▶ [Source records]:
☆ ☆ ☆ ☆ ☆ ☆ ☆

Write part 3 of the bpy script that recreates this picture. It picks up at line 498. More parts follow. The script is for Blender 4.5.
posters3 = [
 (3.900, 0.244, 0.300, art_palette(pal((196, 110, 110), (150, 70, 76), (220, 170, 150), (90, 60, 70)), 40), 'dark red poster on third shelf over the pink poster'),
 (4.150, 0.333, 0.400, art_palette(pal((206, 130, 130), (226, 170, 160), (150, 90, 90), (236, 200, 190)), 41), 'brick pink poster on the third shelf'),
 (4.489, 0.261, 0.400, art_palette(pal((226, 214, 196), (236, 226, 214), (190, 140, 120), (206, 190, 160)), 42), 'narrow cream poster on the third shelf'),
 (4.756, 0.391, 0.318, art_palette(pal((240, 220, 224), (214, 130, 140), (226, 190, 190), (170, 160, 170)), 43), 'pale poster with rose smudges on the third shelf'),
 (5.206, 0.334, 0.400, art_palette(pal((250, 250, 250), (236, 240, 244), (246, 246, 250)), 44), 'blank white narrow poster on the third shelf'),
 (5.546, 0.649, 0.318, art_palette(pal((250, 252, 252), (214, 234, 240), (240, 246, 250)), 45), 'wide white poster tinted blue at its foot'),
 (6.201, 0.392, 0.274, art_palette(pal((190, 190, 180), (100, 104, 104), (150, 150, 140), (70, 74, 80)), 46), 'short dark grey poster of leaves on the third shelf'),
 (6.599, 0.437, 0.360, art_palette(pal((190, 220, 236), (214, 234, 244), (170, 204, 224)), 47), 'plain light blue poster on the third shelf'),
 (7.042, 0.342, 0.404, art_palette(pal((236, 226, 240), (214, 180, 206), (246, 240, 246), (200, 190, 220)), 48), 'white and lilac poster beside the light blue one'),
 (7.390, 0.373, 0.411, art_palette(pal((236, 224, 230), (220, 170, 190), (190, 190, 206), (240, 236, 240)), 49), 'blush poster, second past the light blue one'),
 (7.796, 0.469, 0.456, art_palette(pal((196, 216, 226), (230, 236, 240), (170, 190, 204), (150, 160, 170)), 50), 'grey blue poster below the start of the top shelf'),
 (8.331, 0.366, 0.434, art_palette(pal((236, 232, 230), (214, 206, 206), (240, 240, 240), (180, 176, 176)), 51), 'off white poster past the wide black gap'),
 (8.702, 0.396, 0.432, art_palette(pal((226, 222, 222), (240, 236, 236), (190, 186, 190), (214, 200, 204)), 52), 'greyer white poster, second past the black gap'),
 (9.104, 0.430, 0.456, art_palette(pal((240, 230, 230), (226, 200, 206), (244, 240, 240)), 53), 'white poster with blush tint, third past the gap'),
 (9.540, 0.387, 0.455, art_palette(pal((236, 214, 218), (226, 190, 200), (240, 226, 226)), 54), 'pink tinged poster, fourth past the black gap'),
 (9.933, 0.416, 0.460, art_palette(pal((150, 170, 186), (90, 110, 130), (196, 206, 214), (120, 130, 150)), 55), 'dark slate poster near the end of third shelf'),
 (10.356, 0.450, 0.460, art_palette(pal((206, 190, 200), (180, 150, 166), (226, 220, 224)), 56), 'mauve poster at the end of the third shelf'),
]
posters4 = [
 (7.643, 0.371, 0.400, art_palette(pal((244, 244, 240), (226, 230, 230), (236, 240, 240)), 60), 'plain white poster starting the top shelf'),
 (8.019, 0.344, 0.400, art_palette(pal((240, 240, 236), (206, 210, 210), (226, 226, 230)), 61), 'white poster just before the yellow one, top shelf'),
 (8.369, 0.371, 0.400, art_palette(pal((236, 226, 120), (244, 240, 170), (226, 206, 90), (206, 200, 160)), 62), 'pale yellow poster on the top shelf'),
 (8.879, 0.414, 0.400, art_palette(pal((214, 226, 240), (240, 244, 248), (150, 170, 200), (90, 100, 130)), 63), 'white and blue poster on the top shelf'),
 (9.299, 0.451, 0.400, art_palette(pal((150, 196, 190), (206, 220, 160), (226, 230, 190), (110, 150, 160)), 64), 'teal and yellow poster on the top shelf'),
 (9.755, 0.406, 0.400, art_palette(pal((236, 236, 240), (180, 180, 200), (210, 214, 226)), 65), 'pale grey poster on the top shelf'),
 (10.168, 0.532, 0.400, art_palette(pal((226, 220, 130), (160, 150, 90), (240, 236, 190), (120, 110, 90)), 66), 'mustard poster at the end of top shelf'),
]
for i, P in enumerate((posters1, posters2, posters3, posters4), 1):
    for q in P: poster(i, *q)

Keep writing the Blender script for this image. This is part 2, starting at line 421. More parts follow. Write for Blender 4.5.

☆ ☆ ☆ ☆ ☆ ☆ ☆

▶ [REQUIRED TASK]: Return the entries in full, keeping every line exactly as it is.

▶ [COMPLETE OUTPUT]:
Write part 3 of the bpy script that recreates this picture. It picks up at line 498. More parts follow. The script is for Blender 4.5.
posters3 = [
 (3.900, 0.244, 0.300, art_palette(pal((196, 110, 110), (150, 70, 76), (220, 170, 150), (90, 60, 70)), 40), 'dark red poster on third shelf over the pink poster'),
 (4.150, 0.333, 0.400, art_palette(pal((206, 130, 130), (226, 170, 160), (150, 90, 90), (236, 200, 190)), 41), 'brick pink poster on the third shelf'),
 (4.489, 0.261, 0.400, art_palette(pal((226, 214, 196), (236, 226, 214), (190, 140, 120), (206, 190, 160)), 42), 'narrow cream poster on the third shelf'),
 (4.756, 0.391, 0.318, art_palette(pal((240, 220, 224), (214, 130, 140), (226, 190, 190), (170, 160, 170)), 43), 'pale poster with rose smudges on the third shelf'),
 (5.206, 0.334, 0.400, art_palette(pal((250, 250, 250), (236, 240, 244), (246, 246, 250)), 44), 'blank white narrow poster on the third shelf'),
 (5.546, 0.649, 0.318, art_palette(pal((250, 252, 252), (214, 234, 240), (240, 246, 250)), 45), 'wide white poster tinted blue at its foot'),
 (6.201, 0.392, 0.274, art_palette(pal((190, 190, 180), (100, 104, 104), (150, 150, 140), (70, 74, 80)), 46), 'short dark grey poster of leaves on the third shelf'),
 (6.599, 0.437, 0.360, art_palette(pal((190, 220, 236), (214, 234, 244), (170, 204, 224)), 47), 'plain light blue poster on the third shelf'),
 (7.042, 0.342, 0.404, art_palette(pal((236, 226, 240), (214, 180, 206), (246, 240, 246), (200, 190, 220)), 48), 'white and lilac poster beside the light blue one'),
 (7.390, 0.373, 0.411, art_palette(pal((236, 224, 230), (220, 170, 190), (190, 190, 206), (240, 236, 240)), 49), 'blush poster, second past the light blue one'),
 (7.796, 0.469, 0.456, art_palette(pal((196, 216, 226), (230, 236, 240), (170, 190, 204), (150, 160, 170)), 50), 'grey blue poster below the start of the top shelf'),
 (8.331, 0.366, 0.434, art_palette(pal((236, 232, 230), (214, 206, 206), (240, 240, 240), (180, 176, 176)), 51), 'off white poster past the wide black gap'),
 (8.702, 0.396, 0.432, art_palette(pal((226, 222, 222), (240, 236, 236), (190, 186, 190), (214, 200, 204)), 52), 'greyer white poster, second past the black gap'),
 (9.104, 0.430, 0.456, art_palette(pal((240, 230, 230), (226, 200, 206), (244, 240, 240)), 53), 'white poster with blush tint, third past the gap'),
 (9.540, 0.387, 0.455, art_palette(pal((236, 214, 218), (226, 190, 200), (240, 226, 226)), 54), 'pink tinged poster, fourth past the black gap'),
 (9.933, 0.416, 0.460, art_palette(pal((150, 170, 186), (90, 110, 130), (196, 206, 214), (120, 130, 150)), 55), 'dark slate poster near the end of third shelf'),
 (10.356, 0.450, 0.460, art_palette(pal((206, 190, 200), (180, 150, 166), (226, 220, 224)), 56), 'mauve poster at the end of the third shelf'),
]
posters4 = [
 (7.643, 0.371, 0.400, art_palette(pal((244, 244, 240), (226, 230, 230), (236, 240, 240)), 60), 'plain white poster starting the top shelf'),
 (8.019, 0.344, 0.400, art_palette(pal((240, 240, 236), (206, 210, 210), (226, 226, 230)), 61), 'white poster just before the yellow one, top shelf'),
 (8.369, 0.371, 0.400, art_palette(pal((236, 226, 120), (244, 240, 170), (226, 206, 90), (206, 200, 160)), 62), 'pale yellow poster on the top shelf'),
 (8.879, 0.414, 0.400, art_palette(pal((214, 226, 240), (240, 244, 248), (150, 170, 200), (90, 100, 130)), 63), 'white and blue poster on the top shelf'),
 (9.299, 0.451, 0.400, art_palette(pal((150, 196, 190), (206, 220, 160), (226, 230, 190), (110, 150, 160)), 64), 'teal and yellow poster on the top shelf'),
 (9.755, 0.406, 0.400, art_palette(pal((236, 236, 240), (180, 180, 200), (210, 214, 226)), 65), 'pale grey poster on the top shelf'),
 (10.168, 0.532, 0.400, art_palette(pal((226, 220, 130), (160, 150, 90), (240, 236, 190), (120, 110, 90)), 66), 'mustard poster at the end of top shelf'),
]
for i, P in enumerate((posters1, posters2, posters3, posters4), 1):
    for q in P: poster(i, *q)

Keep writing the Blender script for this image. This is part 2, starting at line 421. More parts follow. Write for Blender 4.5.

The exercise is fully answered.